TASK STATEMENT:
Show every line in the entries below where the word "picture" appears.

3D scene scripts

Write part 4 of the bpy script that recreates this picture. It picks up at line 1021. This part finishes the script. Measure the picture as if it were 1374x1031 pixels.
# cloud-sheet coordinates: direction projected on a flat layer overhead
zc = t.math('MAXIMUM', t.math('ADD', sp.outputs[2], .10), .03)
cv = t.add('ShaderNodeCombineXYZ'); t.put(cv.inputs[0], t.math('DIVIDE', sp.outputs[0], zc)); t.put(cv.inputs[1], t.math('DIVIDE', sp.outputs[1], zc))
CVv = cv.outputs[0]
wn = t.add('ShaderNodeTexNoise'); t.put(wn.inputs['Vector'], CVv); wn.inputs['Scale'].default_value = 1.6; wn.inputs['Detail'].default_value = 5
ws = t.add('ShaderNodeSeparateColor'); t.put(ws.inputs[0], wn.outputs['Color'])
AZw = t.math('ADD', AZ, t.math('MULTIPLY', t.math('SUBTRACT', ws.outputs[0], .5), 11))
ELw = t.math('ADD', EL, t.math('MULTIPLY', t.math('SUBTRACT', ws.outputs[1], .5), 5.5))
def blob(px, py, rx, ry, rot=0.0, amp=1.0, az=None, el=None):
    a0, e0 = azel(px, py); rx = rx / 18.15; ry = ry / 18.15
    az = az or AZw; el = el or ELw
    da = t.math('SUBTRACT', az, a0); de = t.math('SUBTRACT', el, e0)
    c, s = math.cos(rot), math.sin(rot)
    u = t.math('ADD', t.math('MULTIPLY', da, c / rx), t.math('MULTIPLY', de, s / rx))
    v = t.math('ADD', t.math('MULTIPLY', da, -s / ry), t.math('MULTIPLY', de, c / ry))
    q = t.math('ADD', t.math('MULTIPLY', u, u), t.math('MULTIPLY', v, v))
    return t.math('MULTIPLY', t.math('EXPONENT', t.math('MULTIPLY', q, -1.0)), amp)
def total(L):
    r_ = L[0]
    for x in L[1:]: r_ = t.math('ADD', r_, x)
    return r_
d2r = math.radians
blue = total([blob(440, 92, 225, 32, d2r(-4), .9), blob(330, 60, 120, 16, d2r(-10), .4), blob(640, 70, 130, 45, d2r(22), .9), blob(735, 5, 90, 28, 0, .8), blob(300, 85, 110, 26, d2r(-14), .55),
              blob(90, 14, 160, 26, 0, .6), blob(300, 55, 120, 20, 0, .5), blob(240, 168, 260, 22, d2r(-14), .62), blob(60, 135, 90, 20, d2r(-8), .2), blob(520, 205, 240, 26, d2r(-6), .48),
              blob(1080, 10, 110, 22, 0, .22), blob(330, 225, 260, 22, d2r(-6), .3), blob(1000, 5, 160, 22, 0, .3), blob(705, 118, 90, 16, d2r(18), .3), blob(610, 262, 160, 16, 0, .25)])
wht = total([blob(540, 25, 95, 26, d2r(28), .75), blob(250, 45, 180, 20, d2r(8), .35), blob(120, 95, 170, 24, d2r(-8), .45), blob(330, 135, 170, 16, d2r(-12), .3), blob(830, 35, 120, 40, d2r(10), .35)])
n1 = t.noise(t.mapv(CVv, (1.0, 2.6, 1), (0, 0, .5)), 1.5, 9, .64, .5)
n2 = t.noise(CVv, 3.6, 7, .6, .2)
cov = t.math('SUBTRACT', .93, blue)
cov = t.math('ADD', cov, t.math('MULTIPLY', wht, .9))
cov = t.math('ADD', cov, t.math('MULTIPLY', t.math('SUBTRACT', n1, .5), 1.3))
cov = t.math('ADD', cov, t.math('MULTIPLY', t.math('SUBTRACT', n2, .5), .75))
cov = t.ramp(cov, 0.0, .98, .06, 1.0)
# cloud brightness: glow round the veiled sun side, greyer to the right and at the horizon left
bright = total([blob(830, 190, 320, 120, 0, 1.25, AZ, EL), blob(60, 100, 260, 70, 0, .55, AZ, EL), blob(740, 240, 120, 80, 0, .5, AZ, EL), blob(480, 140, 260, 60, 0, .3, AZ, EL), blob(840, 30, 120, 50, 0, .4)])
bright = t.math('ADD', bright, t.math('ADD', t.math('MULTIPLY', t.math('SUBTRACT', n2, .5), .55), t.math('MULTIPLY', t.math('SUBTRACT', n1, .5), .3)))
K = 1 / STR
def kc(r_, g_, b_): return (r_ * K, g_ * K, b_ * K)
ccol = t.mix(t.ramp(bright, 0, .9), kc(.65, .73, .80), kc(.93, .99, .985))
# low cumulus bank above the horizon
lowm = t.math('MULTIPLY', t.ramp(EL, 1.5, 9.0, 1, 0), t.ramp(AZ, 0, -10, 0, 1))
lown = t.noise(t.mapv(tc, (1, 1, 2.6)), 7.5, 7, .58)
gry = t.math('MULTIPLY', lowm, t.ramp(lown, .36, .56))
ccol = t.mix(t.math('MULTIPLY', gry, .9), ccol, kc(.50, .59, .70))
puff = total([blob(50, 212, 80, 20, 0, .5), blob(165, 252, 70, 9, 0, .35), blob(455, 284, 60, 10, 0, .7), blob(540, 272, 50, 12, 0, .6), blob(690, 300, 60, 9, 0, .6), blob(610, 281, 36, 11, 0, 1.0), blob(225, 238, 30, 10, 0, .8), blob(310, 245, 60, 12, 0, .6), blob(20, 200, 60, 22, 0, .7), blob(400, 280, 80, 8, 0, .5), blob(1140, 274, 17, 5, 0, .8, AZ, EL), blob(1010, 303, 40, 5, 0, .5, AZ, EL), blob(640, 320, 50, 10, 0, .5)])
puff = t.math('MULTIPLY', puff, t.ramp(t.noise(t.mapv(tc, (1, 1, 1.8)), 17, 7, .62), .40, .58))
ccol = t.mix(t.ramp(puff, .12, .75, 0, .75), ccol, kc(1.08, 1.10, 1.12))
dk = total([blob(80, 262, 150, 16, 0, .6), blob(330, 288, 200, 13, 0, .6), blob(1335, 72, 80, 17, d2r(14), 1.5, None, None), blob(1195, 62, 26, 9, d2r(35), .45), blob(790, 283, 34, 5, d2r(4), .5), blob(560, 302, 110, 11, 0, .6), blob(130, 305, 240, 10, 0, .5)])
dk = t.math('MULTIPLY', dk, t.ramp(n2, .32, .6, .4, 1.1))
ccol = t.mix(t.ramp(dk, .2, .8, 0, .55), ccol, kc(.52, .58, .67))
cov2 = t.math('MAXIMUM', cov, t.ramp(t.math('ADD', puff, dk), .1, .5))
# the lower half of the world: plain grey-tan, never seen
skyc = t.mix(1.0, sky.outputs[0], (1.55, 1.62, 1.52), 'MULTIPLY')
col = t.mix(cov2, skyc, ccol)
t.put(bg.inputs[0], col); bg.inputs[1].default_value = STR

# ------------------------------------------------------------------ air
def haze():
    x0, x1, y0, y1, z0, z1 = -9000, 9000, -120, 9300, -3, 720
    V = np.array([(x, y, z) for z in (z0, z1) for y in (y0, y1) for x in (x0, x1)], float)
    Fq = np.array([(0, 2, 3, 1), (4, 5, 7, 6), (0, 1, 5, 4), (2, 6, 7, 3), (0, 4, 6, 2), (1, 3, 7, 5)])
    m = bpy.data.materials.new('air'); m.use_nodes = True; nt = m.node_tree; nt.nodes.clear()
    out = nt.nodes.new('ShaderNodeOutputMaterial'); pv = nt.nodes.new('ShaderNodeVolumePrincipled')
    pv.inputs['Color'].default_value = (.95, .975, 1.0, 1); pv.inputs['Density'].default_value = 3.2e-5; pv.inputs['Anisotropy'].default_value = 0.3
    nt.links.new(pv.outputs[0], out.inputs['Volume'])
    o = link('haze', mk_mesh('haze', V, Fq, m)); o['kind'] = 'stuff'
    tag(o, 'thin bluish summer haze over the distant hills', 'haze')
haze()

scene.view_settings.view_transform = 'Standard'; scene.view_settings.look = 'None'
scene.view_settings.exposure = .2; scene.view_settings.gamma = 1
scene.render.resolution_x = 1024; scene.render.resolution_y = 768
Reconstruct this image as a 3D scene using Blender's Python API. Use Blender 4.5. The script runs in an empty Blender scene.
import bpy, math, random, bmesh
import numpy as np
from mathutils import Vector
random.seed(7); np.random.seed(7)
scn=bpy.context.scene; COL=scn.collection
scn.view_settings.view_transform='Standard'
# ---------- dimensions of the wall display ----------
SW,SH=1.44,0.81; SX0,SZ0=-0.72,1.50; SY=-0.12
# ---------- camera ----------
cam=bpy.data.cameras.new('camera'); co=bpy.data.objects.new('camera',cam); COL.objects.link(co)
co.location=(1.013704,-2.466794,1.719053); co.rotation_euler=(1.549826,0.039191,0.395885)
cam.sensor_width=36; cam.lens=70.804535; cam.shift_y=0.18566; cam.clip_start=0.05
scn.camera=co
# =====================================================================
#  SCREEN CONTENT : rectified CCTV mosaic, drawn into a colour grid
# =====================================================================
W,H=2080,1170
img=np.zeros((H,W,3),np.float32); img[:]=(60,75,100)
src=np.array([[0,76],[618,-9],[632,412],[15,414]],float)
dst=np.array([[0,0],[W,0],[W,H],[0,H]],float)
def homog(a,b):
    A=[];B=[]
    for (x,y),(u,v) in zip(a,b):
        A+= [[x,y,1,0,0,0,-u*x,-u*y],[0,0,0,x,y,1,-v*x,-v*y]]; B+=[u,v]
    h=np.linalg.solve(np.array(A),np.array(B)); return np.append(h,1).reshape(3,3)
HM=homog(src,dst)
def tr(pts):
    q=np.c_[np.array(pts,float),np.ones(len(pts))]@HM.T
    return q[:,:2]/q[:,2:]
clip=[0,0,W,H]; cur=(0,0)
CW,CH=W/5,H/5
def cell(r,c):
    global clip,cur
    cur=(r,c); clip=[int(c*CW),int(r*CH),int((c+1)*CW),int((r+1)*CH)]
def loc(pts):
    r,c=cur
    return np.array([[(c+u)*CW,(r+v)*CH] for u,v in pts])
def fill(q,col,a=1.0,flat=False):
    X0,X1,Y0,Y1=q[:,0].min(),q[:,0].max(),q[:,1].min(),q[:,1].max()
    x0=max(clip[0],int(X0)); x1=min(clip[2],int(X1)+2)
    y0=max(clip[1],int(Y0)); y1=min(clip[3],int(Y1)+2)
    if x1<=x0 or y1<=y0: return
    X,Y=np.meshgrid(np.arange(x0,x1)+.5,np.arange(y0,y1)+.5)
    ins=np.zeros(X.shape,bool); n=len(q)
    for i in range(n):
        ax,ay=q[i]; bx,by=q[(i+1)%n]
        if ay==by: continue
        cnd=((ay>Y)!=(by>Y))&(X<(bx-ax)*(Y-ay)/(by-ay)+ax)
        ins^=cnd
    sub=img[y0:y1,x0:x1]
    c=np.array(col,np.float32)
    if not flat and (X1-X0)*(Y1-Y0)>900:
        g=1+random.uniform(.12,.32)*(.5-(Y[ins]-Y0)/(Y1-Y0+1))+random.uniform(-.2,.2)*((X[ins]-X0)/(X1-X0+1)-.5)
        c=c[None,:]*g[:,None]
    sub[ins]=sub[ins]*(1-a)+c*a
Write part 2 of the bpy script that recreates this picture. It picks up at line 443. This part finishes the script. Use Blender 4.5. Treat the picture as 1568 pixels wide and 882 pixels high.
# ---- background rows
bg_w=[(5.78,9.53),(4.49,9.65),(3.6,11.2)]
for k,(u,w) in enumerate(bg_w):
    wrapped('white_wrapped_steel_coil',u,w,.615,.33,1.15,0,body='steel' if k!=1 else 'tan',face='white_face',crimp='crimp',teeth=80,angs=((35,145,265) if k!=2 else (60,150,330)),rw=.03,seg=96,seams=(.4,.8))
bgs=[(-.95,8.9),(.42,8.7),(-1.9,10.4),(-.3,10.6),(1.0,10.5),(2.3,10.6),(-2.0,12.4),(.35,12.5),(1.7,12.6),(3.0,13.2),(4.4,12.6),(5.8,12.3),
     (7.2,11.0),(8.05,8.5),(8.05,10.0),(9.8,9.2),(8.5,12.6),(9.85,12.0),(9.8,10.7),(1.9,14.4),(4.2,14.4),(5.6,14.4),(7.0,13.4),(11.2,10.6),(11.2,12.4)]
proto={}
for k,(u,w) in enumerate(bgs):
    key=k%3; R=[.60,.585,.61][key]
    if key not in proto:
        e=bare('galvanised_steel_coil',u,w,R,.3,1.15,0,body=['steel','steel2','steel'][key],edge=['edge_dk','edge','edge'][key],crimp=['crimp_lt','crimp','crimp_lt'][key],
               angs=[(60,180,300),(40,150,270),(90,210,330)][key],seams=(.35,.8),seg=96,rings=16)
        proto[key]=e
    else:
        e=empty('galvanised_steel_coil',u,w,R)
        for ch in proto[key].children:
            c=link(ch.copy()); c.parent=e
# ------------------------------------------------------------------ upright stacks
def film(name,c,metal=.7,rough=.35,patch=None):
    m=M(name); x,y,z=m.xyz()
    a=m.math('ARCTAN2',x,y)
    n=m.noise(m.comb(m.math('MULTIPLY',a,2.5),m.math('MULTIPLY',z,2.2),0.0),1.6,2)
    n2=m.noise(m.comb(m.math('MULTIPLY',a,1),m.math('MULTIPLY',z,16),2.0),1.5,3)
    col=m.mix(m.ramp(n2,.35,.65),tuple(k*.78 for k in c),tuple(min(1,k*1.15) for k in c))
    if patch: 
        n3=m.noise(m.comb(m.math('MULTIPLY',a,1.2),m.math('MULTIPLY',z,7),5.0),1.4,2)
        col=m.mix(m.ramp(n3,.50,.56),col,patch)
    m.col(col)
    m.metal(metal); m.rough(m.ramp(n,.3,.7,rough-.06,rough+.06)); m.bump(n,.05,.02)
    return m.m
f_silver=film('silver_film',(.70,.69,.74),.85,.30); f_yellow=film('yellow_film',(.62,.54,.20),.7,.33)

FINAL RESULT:
Write part 4 of the bpy script that recreates this picture. It picks up at line 1021. This part finishes the script. Measure the picture as if it were 1374x1031 pixels.
Write part 2 of the bpy script that recreates this picture. It picks up at line 443. This part finishes the script. Use Blender 4.5. Treat the picture as 1568 pixels wide and 882 pixels high.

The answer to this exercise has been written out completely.